### WRITTEN EXERCISE
Copy the records below word for word, from the first line through the line that contains "return out, rad", and leave out any pictures.

(3D scene scripts)

• • • • • • •

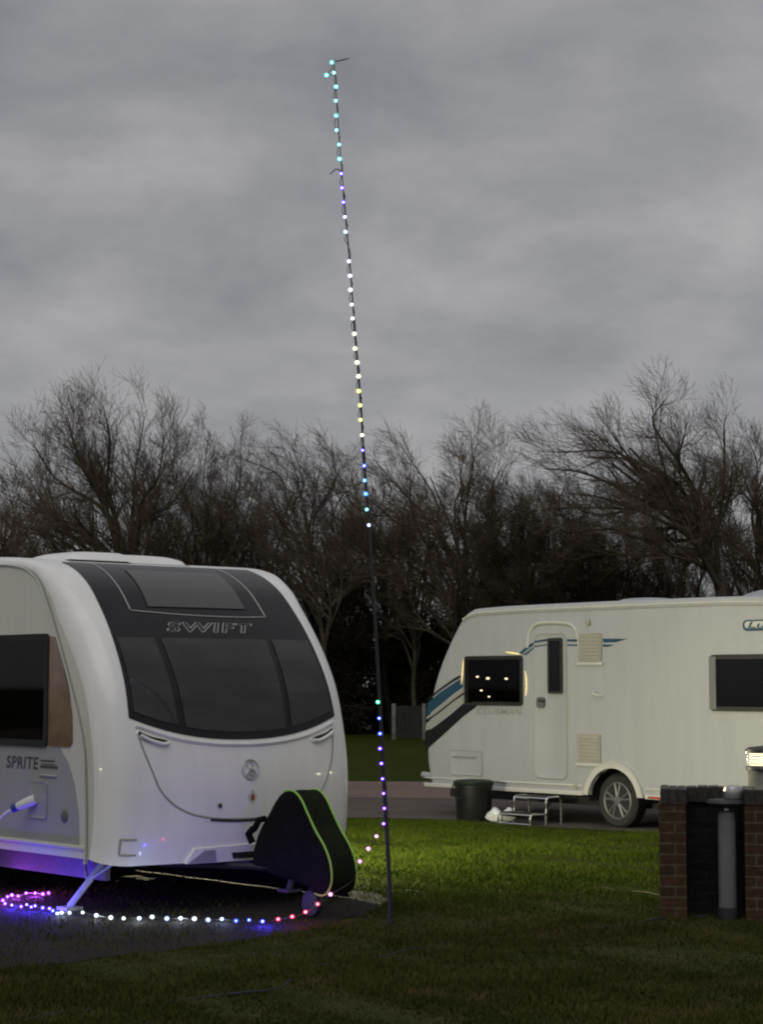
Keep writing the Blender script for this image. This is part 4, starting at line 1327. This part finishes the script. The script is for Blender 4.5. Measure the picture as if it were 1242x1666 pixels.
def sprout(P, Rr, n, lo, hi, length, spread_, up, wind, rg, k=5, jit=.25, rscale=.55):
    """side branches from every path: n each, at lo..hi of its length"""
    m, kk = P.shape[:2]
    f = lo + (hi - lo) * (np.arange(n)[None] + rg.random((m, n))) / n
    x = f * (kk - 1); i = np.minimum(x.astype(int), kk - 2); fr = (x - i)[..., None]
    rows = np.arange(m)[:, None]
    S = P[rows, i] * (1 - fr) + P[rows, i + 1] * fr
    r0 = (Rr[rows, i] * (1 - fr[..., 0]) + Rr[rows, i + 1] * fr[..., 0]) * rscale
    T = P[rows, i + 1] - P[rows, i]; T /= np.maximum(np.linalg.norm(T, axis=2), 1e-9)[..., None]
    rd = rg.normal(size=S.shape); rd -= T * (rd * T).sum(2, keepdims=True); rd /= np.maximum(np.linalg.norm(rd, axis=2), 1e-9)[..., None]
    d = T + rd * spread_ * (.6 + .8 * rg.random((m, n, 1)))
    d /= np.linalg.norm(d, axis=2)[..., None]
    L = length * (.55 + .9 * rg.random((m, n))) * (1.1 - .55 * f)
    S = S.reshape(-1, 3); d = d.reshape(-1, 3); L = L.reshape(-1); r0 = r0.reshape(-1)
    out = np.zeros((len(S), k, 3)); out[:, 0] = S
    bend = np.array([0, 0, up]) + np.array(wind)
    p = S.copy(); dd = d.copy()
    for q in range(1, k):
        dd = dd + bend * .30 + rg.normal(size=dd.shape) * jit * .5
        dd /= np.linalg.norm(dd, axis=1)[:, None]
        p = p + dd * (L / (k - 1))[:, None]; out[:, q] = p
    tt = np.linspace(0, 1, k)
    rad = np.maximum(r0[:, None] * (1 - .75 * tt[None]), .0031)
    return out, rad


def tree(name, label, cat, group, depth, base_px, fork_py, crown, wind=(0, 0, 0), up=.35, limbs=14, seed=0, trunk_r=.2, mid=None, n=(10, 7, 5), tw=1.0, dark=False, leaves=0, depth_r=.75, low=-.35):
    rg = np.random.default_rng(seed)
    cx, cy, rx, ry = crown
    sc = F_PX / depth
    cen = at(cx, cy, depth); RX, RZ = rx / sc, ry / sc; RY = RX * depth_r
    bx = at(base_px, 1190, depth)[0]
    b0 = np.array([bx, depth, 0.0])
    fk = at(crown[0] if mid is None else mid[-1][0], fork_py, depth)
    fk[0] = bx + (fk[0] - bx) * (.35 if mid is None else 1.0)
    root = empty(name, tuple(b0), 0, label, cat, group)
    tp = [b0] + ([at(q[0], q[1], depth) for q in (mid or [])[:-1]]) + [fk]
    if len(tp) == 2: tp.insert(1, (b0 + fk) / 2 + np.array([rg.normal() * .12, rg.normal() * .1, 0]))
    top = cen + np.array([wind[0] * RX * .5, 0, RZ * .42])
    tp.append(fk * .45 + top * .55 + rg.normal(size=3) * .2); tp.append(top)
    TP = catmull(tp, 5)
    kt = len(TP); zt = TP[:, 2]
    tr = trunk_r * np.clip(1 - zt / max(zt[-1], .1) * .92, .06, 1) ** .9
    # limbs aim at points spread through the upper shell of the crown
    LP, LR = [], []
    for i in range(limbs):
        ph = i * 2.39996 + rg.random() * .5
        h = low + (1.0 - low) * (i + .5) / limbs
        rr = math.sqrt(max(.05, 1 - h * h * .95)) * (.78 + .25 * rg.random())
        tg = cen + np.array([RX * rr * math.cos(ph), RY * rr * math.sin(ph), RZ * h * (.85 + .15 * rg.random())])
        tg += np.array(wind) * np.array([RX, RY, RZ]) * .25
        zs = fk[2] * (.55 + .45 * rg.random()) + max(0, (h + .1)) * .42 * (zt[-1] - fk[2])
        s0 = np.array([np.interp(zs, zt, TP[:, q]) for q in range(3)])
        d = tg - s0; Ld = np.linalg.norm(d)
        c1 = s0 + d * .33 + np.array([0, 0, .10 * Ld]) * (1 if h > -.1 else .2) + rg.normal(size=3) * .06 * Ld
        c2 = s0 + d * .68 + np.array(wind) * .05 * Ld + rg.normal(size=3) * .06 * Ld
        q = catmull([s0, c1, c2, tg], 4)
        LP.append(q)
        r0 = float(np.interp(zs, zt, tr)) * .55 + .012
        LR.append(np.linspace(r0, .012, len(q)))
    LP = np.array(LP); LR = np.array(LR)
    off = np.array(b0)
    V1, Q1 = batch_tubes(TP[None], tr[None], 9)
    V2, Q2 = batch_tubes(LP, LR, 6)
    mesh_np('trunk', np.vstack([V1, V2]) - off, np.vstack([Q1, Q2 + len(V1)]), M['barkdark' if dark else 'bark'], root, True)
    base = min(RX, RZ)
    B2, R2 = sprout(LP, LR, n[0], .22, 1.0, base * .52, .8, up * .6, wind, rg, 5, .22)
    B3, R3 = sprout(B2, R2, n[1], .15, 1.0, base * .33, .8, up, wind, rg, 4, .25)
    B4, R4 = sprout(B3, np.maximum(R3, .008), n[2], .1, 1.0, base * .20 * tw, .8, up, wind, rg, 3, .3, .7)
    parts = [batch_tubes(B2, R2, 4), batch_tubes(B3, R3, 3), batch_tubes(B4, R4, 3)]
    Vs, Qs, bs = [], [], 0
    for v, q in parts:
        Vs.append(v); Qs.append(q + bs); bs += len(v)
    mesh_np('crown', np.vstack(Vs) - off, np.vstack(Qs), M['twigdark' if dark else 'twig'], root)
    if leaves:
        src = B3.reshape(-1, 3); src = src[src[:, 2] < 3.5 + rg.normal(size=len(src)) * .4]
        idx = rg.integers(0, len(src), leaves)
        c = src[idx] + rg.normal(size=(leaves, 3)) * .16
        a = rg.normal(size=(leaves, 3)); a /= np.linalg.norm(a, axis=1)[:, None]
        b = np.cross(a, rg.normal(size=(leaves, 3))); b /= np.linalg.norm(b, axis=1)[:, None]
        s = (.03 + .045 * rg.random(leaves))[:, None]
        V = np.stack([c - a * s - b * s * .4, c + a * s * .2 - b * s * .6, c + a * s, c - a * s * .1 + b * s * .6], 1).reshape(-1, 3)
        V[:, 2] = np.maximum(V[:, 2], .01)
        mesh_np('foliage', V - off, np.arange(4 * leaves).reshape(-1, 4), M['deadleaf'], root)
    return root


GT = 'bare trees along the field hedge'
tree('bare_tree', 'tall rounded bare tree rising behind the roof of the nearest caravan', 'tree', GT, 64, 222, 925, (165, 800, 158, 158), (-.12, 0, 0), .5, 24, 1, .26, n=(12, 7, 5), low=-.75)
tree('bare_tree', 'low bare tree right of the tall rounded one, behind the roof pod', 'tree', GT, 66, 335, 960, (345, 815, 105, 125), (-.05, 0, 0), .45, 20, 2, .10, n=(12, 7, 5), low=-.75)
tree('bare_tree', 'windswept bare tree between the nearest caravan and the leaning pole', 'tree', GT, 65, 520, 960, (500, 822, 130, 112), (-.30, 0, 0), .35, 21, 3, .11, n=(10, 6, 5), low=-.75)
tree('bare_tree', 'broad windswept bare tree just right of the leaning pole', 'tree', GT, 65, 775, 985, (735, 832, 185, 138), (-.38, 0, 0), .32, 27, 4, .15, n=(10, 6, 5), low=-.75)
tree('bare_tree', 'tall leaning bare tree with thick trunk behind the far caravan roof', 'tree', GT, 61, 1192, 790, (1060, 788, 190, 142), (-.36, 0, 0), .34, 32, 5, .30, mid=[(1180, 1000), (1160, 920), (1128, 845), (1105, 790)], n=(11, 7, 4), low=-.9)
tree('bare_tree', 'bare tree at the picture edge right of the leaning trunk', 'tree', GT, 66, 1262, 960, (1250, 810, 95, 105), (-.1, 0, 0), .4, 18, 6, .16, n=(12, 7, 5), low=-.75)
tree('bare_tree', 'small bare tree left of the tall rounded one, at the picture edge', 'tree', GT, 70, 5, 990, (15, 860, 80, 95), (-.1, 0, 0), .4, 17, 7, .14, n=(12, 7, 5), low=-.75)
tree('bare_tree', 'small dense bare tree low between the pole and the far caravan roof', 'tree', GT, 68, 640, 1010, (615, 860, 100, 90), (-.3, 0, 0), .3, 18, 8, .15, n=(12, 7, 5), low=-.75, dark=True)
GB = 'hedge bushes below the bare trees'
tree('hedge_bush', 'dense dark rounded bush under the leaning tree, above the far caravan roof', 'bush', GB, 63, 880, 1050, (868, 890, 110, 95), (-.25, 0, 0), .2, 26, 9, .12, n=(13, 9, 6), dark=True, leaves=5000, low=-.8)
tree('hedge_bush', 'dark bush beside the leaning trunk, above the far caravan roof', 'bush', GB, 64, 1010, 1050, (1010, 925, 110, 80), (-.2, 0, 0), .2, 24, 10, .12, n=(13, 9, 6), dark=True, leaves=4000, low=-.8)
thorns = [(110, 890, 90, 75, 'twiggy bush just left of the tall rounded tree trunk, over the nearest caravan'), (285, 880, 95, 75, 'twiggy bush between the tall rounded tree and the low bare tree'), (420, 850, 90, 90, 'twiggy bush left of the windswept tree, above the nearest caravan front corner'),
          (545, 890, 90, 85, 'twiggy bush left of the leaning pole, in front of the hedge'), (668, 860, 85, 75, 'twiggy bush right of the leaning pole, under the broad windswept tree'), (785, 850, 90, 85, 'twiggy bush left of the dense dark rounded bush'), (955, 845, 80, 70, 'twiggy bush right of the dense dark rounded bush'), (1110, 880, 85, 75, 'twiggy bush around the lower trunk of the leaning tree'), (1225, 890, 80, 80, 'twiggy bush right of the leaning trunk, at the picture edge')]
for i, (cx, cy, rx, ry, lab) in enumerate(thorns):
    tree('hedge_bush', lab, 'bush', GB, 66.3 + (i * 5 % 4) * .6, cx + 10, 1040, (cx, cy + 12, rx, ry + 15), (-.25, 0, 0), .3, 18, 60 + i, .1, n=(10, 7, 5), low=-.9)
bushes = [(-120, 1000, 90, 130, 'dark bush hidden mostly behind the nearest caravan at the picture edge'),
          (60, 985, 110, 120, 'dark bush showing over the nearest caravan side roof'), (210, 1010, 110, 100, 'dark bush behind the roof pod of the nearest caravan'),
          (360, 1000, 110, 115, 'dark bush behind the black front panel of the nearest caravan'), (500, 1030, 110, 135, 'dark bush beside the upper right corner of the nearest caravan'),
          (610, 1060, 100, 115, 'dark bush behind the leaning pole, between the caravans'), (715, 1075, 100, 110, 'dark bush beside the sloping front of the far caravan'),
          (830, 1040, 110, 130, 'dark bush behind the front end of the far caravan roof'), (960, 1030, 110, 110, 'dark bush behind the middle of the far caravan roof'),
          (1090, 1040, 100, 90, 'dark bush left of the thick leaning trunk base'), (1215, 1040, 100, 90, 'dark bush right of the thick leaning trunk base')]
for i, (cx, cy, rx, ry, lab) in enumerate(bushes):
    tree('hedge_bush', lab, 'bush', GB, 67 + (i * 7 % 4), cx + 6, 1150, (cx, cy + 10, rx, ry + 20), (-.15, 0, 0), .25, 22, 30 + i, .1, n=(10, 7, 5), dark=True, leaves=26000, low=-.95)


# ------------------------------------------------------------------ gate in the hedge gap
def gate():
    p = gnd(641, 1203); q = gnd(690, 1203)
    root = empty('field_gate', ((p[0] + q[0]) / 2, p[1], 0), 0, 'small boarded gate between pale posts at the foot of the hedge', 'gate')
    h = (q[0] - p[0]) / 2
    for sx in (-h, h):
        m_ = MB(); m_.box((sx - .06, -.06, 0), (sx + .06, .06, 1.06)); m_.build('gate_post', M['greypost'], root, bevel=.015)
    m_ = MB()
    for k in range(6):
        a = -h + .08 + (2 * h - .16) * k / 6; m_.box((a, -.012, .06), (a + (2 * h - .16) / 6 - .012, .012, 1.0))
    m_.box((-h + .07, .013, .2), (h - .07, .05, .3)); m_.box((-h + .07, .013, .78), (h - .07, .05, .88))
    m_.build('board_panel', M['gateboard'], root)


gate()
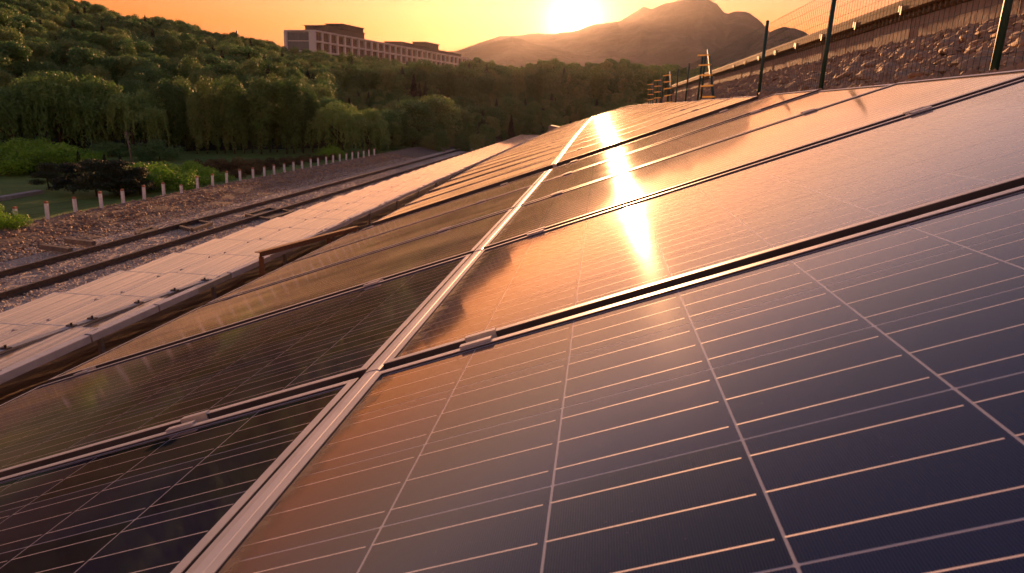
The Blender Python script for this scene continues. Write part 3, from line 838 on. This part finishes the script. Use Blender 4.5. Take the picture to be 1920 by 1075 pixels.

• • • • • • •

### RESPONSE
Keep writing the Blender script for this image. This is part 4, starting at line 1327. This part finishes the script. The script is for Blender 4.5. Measure the picture as if it were 1242x1666 pixels.
def sprout(P, Rr, n, lo, hi, length, spread_, up, wind, rg, k=5, jit=.25, rscale=.55):
    """side branches from every path: n each, at lo..hi of its length"""
    m, kk = P.shape[:2]
    f = lo + (hi - lo) * (np.arange(n)[None] + rg.random((m, n))) / n
    x = f * (kk - 1); i = np.minimum(x.astype(int), kk - 2); fr = (x - i)[..., None]
    rows = np.arange(m)[:, None]
    S = P[rows, i] * (1 - fr) + P[rows, i + 1] * fr
    r0 = (Rr[rows, i] * (1 - fr[..., 0]) + Rr[rows, i + 1] * fr[..., 0]) * rscale
    T = P[rows, i + 1] - P[rows, i]; T /= np.maximum(np.linalg.norm(T, axis=2), 1e-9)[..., None]
    rd = rg.normal(size=S.shape); rd -= T * (rd * T).sum(2, keepdims=True); rd /= np.maximum(np.linalg.norm(rd, axis=2), 1e-9)[..., None]
    d = T + rd * spread_ * (.6 + .8 * rg.random((m, n, 1)))
    d /= np.linalg.norm(d, axis=2)[..., None]
    L = length * (.55 + .9 * rg.random((m, n))) * (1.1 - .55 * f)
    S = S.reshape(-1, 3); d = d.reshape(-1, 3); L = L.reshape(-1); r0 = r0.reshape(-1)
    out = np.zeros((len(S), k, 3)); out[:, 0] = S
    bend = np.array([0, 0, up]) + np.array(wind)
    p = S.copy(); dd = d.copy()
    for q in range(1, k):
        dd = dd + bend * .30 + rg.normal(size=dd.shape) * jit * .5
        dd /= np.linalg.norm(dd, axis=1)[:, None]
        p = p + dd * (L / (k - 1))[:, None]; out[:, q] = p
    tt = np.linspace(0, 1, k)
    rad = np.maximum(r0[:, None] * (1 - .75 * tt[None]), .0031)
    return out, rad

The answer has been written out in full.